Eu sinto certa arrogância na voz de quem diz que tal filme não é para qualquer um, como se quem conseguiu entender o que o filme "quis passar" fosse, de certa forma, superior e muito mais sabido que quem não "entendeu o filme" Eu ouço muito isso a respeito de filmes que forçam um pouquinho a compreensão e exigem do espectador certo nível de atenção. Bom, eu sentia certa arrogância, porque este filme, As harmonias de Werckmeister, do diretor húngaro Béla Tarr, me convenceu que existem, sim, filmes que não são para qualquer um.
Béla Tarr, um diretor desconhecido até mesmo para os leigos mais achegados ao cinema, afirma-se no cenário internacional como um diretor contemporâneo de uma técnica de filmagem extremamente perfeita e perfeccionista, além de escrever e colocar em prática roteiros que vão forçar de maneira significativa a capacidade de compreensão do espectador. Discípulo do eterno Andrei Tarkovski, Belá Tarr abertamente não se importa de fazer um filme que certamente será considerado "maçante", "chato", ou "extremamente exaustivo" para a maioria dos que assistem, provocando uma reflexão no modo de ver e apreciar cinema. Em declarações, Tarr diz que o "tédio" faz parte da vida do ser humano, e questiona a apresentação de sequências com muitas ações dentro dos filmes.
É exatamente uma atmosfera de tédio que vai permear os meandros de 'As harmonias de Werckmeister'. Mas, apesar disso, ao menos para a minha humilde percepção, o filme transcorre fluido, com poucos momentos que causam desinteresse em quem assiste, mesmo nos dois ou mais minutos em que acontece a aproximação de um caminhão até o ponto onde a câmera se localiza (entre muitos outros exemplos como esse). Durante quase 150 minutos, quem vê a esse filme irá se deparar com uma fotografia (extremamente) linda (de encher os olhos mesmo), sob uma filmagem em preto-e-branco e muito tocante, onde o diretor, de maneira genial, consegue fazer confundir as imagens da câmera com as próprias visões das personagens, colocando o espectador, literalmente, dentro do filme. (Ok, a respeito disso há divergências. Eu li algumas críticas dizendo do imponente estilo de filmagem dessa obra, que dá a impressão de "deus" olhando sobre todos os cenários e personagens, trazendo ao espectador uma sensação de onipotência onisciência. Minhas perspectiva foi completamente a oposta. Por diversos momentos eu tinha a impressão de que a intenção do diretor era realmente deixar a quem assiste o filme "na pele" do personagem János, protagonista).

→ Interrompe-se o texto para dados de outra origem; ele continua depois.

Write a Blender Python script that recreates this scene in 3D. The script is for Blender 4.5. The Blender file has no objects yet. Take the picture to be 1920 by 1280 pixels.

Se sobre a filmagem não há dúvida da genialidade de Tarr, minha concepção do roteiro vai noutra direção...
Primeiramente porque o filme não é literal. Isso mesmo. O desenrolar da estória do filme é apenas uma alegoria, uma metáfora, para as verdadeiras significações do diretor. E, neste ponto, acredito eu, e longe de mim duvidar de um diretor de cinema tão renomado, o diretor acaba pecando. Fazendo uma pesquisa rápida, eu pude observar a pluralidade que existe de entendimentos para 'As harmonias de Werckmeister'. Isso significa que o roteiro acaba ficando vago, aberto à múltiplas interpretações. E isso não é apenas para coisas do gênero de "o que acontece no final", mas, sim, cada pequeno elemento dentro da obra vai ter múltiplas interpretações por parte do público que assiste. Da minha parte confesso que fiquei meio perplexo com o desenrolar do filme, e tudo ficou distante demais para mim, acabei não conseguindo extrair muita coisa. Mas, ao ler diversos comentários sobre o filme, eu pude tecer uma conexão entre os fatos e me colocar mais a par do que realmente remete o filme
O certo é que o diretor no roteiro irá dialogar profundamente com os conceitos do filósofo Nietzsche, como niilismo e a modernidade. Uma baleia, que chega num circo à cidade onde se passa o filme, morta, vai representar exatamente a figura de deus, um príncipe que também vem com o circo, espalha ideias niilistas. János, um carteiro, aquele que "leva mensagens", será interpretado como o Messias (como não lembrar de Zaratustra?). E nesses termos segue a estória, que exige um nível de abstração e associação extremamente alto do espectador. E, caso os conhecimentos em filosofia sejam ínfimos, o filme literalmente apenas poderá ser sentido, e a compreensão será, praticamente, impossibilitada.Mesmo sem entender o roteiro profundamente, eu fiquei bastante instigado com o trabalho de Béla Tarr, Estou ansioso para assistir a algum dos seus outros filmes.